Exercise description - Print, word for word, every line from the beginning of the listing up to and including the line with "random.seed(7)". Pictures are to be excluded.

Available data -
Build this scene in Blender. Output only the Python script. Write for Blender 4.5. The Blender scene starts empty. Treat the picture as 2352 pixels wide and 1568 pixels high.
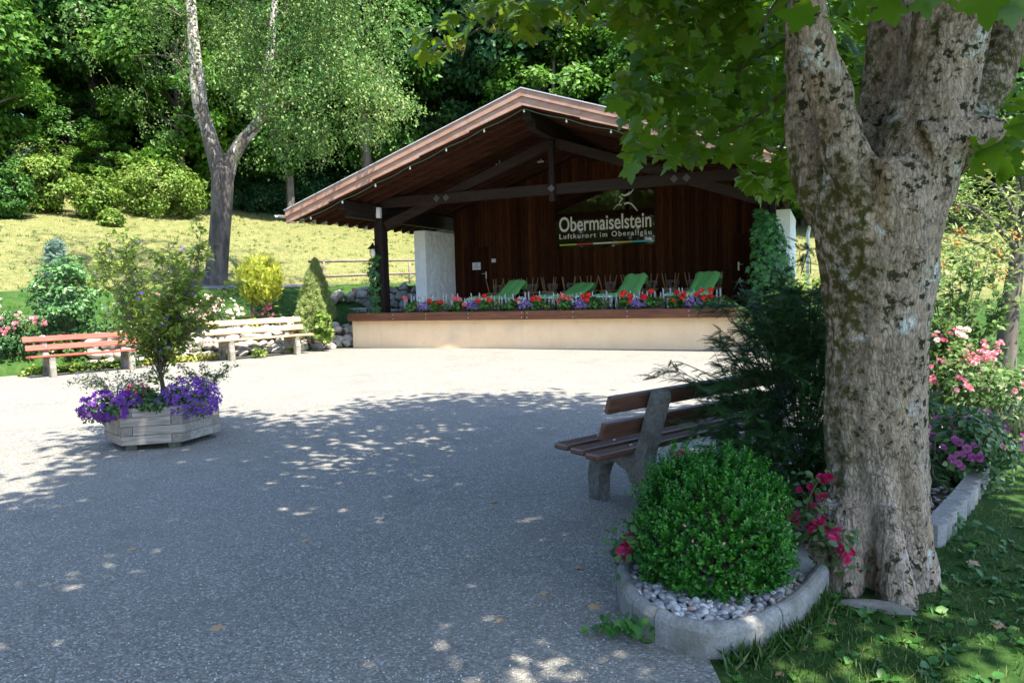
import bpy, math, random
import numpy as np
from mathutils import Vector, Matrix
PI = math.pi
RA = math.radians
sc = bpy.context.scene
C = sc.collection
rng = np.random.default_rng(7)
random.seed(7)

# ------------------------------------------------------------------ camera
FPX, CX, CY, HC = 1710., 1176., 784., 1.6
_p, _r = math.atan((784 - 661.5) / FPX), math.atan(.028)
_f = np.array([0, math.cos(_p), -math.sin(_p)])
_r0 = np.array([1., 0, 0]); _u0 = np.cross(_r0, _f)
_rt = _r0 * math.cos(_r) - _u0 * math.sin(_r)
_up = _u0 * math.cos(_r) + _r0 * math.sin(_r)
CAM = np.array([0, 0, HC])
cam_d = bpy.data.cameras.new('camera')
cam = bpy.data.objects.new('camera', cam_d); C.objects.link(cam)
cam_d.sensor_width = 36; cam_d.lens = 36 * FPX / 2352; cam_d.clip_end = 600; cam_d.clip_start = .05
M = Matrix([[_rt[i], _up[i], -_f[i], CAM[i]] for i in range(3)] + [[0, 0, 0, 1]])
cam.matrix_world = M
sc.camera = cam


def ray(u, v):
    return _f + _rt * (u - CX) / FPX - _up * (v - CY) / FPX


def at(u, v, y):
    d = ray(u, v); return CAM + d * (y / d[1])


def gp(u, v, z=0.):
    d = ray(u, v); return CAM + d * ((z - HC) / d[2])


# stage frame: s along the front, t back, h up
SA = RA(23.0)
SD = np.array([math.cos(SA), -math.sin(SA), 0]); SN = np.array([math.sin(SA), math.cos(SA), 0])
SO = np.array([-3.27, 21.03, 0])


def W(s, t, h):
    return SO + SD * s + SN * t + np.array([0, 0, h])


# ------------------------------------------------------------------ terrain height
P0 = np.array([-13., 14.4]); _e = np.array([8.3, 7.5]); _e = _e / np.linalg.norm(_e)
EN = np.array([-_e[1], _e[0]])


def sstep(a, b, x):
    x = np.clip((x - a) / (b - a), 0, 1); return x * x * (3 - 2 * x)


def evl(x, y):
    return (x - P0[0]) * EN[0] + (y - P0[1]) * EN[1]


def zt(x, y):
    x = np.asarray(x, float); y = np.asarray(y, float)
    e = evl(x, y)
    zl = np.interp(e, [0, .12, .5, 2, 4.2, 6, 9, 60, 120], [0, .25, .55, .9, 1.8, 1.95, 2.5, 15.5, 27])
    zr = np.interp(y, [0, 13, 18, 23.5, 25, 40, 60, 120], [0, 0, .35, 1.1, 1.5, 4.3, 9., 24])
    w = sstep(2, 12, x)
    w2 = sstep(5.8, 8.5, x)
    far = sstep(24, 32, y)
    w = w * far + w2 * (1 - far)
    return zl * (1 - w) + zr * w


def march(u, v, y0=8., y1=90.):
    for y in np.arange(y0, y1, .05):
        p = at(u, v, y)
        if p[2] <= zt(p[0], p[1]):
            return p
    return at(u, v, y1)


# ------------------------------------------------------------------ materials
def mat(name):
    m = bpy.data.materials.new(name); m.use_nodes = True
    nt = m.node_tree; b = nt.nodes['Principled BSDF']
    return m, nt, b


def nd(nt, t, **kw):
    n = nt.nodes.new(t)
    for k, v in kw.items():
        if k.startswith('i_'):
            n.inputs[k[2:]].default_value = v
        else:
            setattr(n, k, v)
    return n


def ramp(nt, stops, src):
    r = nd(nt, 'ShaderNodeValToRGB')
    el = r.color_ramp.elements
    while len(el) < len(stops):
        el.new(.5)
    for e, (p, c) in zip(el, stops):
        e.position = p; e.color = (*c, 1) if len(c) == 3 else c
    nt.links.new(src, r.inputs[0])
    return r.outputs[0]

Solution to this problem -
Build this scene in Blender. Output only the Python script. Write for Blender 4.5. The Blender scene starts empty. Treat the picture as 2352 pixels wide and 1568 pixels high.
import bpy, math, random
import numpy as np
from mathutils import Vector, Matrix
PI = math.pi
RA = math.radians
sc = bpy.context.scene
C = sc.collection
rng = np.random.default_rng(7)
random.seed(7)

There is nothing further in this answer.